Тогда вздохнула более свободной
И долгий страх превозмогла душа…
И словно тот, кто, тяжело дыша,
На берег выйдя из пучины пенной,
Глядит назад, где волны бьют, страша,
Так и мой дух, бегущий и смятенный,
Вспять обернулся, озирая путь,
Всех уводящий к смерти предреченной.
Я чувствовал себя пассажиром корабля, пережившим кораблекрушение, который на каком-то обломке судна, из последних сил, борется со стихией волн, он на грани гибели, он практически сдался, как вдруг почувствовал под ногами песчаное дно. Он озирается и видит бушующее море, все еще вселяющее в него смертельный ужас, но в то же время он исполнен непоколебимой надежды, поскольку крепко стоит на почве; два чувства — ужаса и облегчения — владеют им. Обернулся, взглянул на лес, откуда вышел, и, все еще испытывая страх, сказал: «Я выбрался, здесь солнце».
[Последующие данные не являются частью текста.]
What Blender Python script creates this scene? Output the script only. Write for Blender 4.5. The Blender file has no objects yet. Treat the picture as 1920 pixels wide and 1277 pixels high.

Когда я телу дал передохнуть,
Я вверх пошел, и мне была опора
В стопе, давившей на земную грудь.
Перевел дыхание, слегка восстановил силы и «вверх пошел [вновь начал свой путь, в одиночестве, к этому подъему], и мне была опора / В стопе, давившей на земную грудь». Он словно говорит: «У меня есть желание, я понимаю, в чем нуждаюсь, я предчувствую существование Бога и ставлю все, что имею, на это. Движимый религиозным чувством, я самостоятельно иду к Богу, к Истине». Но это не так просто:
И вот, внизу крутого косогора,
Проворная и вьющаяся рысь,
Вся в ярких пятнах пестрого узора.
Она, кружа, мне преграждала высь,
И я не раз на крутизне опасной
Возвратным следом помышлял спастись
[вернуться в сумрачный лес].
Следует необыкновенное размышление:
«Какой благоприятный момент, я вспомнил, что сегодняшний рассвет — это рассвет первого дня весны [для средневекового человека этот момент совпадал с моментом творения мира], и эта мысль вселила в меня надежду»:
Был ранний час, и солнце в тверди ясной
Сопровождали те же звезды вновь,
Что в первый раз, когда их сонм прекрасный
Божественная двинула Любовь.
[То есть светила находились в том же созвездии, что и Божественная Любовь.]
Доверясь часу и поре счастливой
[то есть осознание времени и дня года, начало весны вселяли в меня надежду
перед лицом зверя, которого я встретил],
Уже не так сжималась в сердце кровь
При виде зверя с шерстью прихотливой;
Но, ужасом опять его стесня,
Навстречу вышел лев с подъятой гривой.
[Но когда рысь исчезла, вышел лев. Стало хуже, чем было.]
Он наступал как будто на меня,
От голода рыча освирепело
И самый воздух страхом цепеня.
Это был огромный, страшный лев, своим ревом сотрясавший воздух. Но вот он уступает место самому страшному из видений: волчице.